MATERIALS PROVIDED:
====
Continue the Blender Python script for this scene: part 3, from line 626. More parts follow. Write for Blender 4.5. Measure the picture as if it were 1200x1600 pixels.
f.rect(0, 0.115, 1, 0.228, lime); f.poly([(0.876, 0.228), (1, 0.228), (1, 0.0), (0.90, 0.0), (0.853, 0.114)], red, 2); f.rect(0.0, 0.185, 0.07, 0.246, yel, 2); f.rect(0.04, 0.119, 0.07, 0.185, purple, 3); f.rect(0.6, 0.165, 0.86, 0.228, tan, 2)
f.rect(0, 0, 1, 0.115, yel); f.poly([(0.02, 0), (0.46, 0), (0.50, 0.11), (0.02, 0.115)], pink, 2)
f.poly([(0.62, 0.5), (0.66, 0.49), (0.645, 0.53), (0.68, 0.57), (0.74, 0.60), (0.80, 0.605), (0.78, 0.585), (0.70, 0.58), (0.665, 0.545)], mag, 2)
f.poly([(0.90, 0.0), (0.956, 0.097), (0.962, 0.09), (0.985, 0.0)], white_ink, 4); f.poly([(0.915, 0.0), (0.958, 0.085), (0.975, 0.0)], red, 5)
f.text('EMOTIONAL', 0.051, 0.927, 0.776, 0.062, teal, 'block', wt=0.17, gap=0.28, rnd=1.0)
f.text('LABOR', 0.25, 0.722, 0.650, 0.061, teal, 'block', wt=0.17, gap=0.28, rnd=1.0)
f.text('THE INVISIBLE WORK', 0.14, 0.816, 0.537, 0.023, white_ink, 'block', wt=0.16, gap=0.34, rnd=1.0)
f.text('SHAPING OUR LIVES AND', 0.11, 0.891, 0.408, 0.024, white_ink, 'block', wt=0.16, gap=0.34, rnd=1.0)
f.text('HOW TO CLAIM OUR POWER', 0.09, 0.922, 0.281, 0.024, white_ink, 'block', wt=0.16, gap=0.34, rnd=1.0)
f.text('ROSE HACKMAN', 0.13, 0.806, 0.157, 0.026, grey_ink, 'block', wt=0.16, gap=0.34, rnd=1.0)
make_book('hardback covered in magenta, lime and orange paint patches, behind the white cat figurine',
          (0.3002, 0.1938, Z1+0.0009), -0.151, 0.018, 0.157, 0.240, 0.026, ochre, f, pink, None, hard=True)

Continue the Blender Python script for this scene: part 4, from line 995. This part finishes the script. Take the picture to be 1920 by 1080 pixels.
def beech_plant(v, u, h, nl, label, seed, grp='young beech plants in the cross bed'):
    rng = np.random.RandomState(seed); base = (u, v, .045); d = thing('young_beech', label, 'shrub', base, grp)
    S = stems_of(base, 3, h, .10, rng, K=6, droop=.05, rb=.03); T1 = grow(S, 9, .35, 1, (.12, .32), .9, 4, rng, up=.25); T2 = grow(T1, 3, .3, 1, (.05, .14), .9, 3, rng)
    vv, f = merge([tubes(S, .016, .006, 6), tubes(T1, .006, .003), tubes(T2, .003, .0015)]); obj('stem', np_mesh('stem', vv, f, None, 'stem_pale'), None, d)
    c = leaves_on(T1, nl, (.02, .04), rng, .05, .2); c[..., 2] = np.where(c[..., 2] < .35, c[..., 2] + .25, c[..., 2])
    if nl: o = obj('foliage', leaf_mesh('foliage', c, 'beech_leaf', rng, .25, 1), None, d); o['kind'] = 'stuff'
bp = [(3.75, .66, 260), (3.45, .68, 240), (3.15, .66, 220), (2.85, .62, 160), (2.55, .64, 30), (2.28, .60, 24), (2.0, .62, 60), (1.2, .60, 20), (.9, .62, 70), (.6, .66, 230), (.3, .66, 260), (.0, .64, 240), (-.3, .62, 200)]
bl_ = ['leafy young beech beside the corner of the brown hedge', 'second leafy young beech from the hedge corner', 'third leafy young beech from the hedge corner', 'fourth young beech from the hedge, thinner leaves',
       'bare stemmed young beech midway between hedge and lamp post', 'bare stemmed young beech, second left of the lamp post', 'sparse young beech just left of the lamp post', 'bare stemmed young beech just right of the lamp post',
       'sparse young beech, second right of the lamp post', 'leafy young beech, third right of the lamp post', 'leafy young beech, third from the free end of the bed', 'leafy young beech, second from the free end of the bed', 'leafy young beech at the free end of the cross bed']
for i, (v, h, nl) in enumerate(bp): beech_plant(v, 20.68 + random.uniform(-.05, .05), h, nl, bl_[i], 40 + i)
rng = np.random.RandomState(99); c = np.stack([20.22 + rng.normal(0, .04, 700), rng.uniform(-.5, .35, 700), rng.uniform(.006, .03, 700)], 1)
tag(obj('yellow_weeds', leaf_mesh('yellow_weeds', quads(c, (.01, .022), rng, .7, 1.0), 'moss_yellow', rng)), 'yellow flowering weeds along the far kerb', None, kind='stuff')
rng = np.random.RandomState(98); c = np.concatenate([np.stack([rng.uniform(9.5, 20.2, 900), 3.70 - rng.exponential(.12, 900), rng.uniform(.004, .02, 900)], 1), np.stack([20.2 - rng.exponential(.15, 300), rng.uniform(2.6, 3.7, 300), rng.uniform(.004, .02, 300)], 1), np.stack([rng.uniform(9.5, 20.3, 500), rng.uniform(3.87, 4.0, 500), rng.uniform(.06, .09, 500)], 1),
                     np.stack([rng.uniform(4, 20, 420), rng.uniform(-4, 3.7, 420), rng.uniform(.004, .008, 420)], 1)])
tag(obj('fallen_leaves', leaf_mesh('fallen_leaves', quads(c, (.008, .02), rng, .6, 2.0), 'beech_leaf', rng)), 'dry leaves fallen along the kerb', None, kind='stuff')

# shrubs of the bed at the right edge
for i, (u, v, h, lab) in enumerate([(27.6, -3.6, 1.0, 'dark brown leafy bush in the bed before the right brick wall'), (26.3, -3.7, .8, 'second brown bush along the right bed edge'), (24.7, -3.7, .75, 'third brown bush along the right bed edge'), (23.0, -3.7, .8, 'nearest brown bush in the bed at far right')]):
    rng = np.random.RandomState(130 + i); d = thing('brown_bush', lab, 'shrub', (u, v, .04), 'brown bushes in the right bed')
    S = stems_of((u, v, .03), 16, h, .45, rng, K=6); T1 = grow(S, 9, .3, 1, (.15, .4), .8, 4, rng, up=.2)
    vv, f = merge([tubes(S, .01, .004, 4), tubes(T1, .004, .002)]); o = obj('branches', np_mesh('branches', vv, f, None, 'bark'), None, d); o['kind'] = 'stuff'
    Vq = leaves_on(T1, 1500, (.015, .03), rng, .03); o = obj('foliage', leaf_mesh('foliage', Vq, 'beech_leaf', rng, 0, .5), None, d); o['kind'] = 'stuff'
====
THE EXERCISE: Identify the lines above with the word "Blender". Copy them.

RESPONSE BELOW:
Continue the Blender Python script for this scene: part 3, from line 626. More parts follow. Write for Blender 4.5. Measure the picture as if it were 1200x1600 pixels.
Continue the Blender Python script for this scene: part 4, from line 995. This part finishes the script. Take the picture to be 1920 by 1080 pixels.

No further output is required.